## Problem statement
Leave out the pictures, and retype only the lines from the beginning of the material through the line that contains "COL = S.collection", including both.

-- Begin Information shown --

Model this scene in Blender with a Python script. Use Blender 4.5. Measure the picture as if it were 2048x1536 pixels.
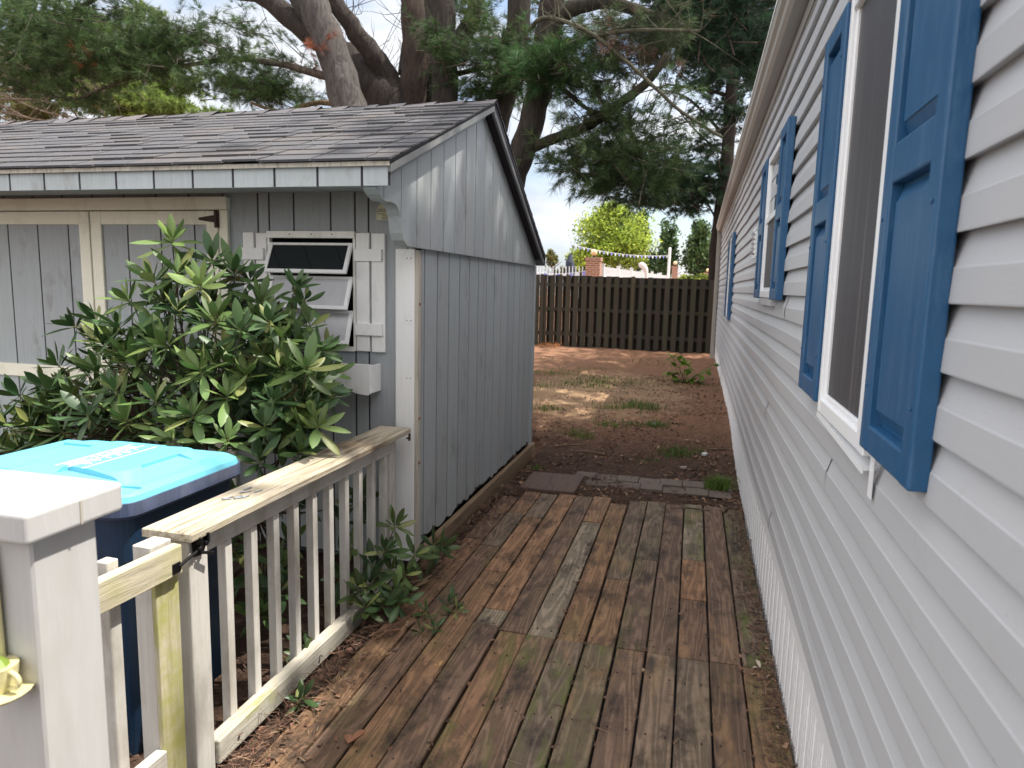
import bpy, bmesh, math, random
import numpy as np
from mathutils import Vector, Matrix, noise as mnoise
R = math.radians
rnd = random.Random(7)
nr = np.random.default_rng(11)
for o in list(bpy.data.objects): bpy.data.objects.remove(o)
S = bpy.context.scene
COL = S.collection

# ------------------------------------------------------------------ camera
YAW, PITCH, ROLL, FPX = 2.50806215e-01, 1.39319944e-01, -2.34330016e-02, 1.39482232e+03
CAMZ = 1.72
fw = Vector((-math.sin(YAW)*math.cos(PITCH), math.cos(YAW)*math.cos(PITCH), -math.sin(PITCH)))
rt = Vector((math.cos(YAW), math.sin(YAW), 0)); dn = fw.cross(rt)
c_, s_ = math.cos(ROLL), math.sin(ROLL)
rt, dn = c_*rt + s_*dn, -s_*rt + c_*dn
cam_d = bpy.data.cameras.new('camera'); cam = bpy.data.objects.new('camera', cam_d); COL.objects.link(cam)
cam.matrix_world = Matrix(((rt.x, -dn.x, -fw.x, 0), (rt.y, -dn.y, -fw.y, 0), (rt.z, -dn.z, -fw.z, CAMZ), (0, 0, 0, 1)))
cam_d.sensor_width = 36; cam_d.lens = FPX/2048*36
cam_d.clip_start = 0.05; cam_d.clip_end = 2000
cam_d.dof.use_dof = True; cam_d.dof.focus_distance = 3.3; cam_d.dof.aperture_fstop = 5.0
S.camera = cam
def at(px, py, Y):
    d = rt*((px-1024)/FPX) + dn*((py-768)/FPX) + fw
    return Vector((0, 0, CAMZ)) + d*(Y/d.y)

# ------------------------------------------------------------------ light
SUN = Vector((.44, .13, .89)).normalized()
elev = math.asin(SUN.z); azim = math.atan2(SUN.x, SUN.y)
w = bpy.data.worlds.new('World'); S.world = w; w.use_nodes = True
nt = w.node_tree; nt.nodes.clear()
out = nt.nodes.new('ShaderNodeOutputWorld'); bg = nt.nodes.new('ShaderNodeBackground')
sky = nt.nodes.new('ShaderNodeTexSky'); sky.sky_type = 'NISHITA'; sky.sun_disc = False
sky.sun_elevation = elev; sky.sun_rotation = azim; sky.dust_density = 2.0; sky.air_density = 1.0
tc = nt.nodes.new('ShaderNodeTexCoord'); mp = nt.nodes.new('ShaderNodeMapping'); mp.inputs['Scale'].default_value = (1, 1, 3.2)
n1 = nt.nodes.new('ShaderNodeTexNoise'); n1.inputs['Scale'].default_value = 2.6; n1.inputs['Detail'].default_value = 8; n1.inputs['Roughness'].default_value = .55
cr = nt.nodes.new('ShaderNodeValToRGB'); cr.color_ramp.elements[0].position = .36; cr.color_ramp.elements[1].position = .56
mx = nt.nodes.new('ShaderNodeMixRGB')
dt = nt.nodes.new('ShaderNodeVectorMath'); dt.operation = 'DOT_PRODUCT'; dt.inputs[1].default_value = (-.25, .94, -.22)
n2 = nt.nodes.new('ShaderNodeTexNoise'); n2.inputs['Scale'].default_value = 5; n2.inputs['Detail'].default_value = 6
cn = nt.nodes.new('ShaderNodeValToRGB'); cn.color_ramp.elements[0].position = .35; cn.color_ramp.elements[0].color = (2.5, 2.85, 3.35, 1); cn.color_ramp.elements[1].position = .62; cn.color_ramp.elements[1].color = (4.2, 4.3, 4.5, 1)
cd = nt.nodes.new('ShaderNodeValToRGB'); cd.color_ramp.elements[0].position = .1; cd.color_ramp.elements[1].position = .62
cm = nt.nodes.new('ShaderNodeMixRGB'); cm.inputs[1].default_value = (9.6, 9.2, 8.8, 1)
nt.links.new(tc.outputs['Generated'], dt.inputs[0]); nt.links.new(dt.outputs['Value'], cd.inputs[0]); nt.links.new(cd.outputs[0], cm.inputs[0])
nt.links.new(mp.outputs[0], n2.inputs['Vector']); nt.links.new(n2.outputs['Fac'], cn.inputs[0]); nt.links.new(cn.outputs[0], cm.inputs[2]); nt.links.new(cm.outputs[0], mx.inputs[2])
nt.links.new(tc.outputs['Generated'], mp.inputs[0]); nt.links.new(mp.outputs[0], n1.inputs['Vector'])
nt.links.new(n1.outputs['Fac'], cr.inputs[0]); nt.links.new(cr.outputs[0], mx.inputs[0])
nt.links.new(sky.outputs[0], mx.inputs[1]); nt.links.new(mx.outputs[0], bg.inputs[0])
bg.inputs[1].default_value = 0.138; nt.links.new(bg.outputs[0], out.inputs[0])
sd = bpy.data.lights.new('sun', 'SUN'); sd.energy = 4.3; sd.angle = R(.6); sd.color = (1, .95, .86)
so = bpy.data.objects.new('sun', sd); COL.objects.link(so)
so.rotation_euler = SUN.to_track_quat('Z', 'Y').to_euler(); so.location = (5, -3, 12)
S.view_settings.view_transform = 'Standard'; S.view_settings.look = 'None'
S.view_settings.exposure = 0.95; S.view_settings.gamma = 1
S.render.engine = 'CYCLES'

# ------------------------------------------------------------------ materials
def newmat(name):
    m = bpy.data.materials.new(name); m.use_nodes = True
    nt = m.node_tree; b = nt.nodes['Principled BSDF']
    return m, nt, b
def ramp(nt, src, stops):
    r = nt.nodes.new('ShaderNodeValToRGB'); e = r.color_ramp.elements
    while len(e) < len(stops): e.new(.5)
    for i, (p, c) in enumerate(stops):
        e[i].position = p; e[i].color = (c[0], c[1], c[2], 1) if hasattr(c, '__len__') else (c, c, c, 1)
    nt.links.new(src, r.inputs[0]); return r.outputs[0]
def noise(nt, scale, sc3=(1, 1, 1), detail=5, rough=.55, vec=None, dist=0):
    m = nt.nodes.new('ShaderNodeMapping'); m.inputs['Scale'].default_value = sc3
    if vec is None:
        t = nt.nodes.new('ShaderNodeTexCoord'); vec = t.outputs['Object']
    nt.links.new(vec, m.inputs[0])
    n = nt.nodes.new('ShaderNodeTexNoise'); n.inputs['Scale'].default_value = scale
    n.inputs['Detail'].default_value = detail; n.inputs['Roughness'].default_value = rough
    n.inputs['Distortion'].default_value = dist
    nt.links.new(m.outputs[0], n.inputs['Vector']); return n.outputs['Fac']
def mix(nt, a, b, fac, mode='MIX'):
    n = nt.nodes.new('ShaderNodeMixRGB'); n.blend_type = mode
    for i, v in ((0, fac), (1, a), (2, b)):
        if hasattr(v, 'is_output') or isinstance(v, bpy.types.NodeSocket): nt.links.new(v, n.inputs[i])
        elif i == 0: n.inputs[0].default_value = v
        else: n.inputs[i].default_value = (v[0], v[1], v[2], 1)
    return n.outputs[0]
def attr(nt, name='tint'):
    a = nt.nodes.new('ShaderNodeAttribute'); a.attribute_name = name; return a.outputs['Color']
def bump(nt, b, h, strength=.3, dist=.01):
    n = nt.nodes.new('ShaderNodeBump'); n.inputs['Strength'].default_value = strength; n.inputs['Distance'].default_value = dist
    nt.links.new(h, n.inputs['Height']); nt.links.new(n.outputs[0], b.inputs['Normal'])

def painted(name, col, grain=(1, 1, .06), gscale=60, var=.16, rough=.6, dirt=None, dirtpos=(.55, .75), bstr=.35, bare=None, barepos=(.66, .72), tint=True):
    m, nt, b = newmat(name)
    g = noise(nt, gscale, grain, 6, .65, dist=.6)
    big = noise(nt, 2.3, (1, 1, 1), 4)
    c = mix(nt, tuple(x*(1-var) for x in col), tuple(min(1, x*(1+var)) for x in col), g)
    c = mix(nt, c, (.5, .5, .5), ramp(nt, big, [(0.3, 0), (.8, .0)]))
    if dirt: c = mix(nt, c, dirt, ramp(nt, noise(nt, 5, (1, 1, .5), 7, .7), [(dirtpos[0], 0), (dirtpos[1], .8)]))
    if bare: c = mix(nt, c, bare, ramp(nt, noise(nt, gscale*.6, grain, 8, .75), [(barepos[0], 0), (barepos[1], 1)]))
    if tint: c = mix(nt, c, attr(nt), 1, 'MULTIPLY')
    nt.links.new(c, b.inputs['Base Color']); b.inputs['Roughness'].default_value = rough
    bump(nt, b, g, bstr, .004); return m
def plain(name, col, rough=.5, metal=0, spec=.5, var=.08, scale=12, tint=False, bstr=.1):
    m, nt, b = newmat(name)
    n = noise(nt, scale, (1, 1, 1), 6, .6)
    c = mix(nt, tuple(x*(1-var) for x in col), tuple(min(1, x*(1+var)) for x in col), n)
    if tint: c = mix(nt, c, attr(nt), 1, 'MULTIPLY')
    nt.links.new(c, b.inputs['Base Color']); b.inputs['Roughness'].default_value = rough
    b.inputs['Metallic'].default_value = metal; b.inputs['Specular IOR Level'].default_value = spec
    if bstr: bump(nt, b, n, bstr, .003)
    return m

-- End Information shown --

## Worked answer
Model this scene in Blender with a Python script. Use Blender 4.5. Measure the picture as if it were 2048x1536 pixels.
import bpy, bmesh, math, random
import numpy as np
from mathutils import Vector, Matrix, noise as mnoise
R = math.radians
rnd = random.Random(7)
nr = np.random.default_rng(11)
for o in list(bpy.data.objects): bpy.data.objects.remove(o)
S = bpy.context.scene
COL = S.collection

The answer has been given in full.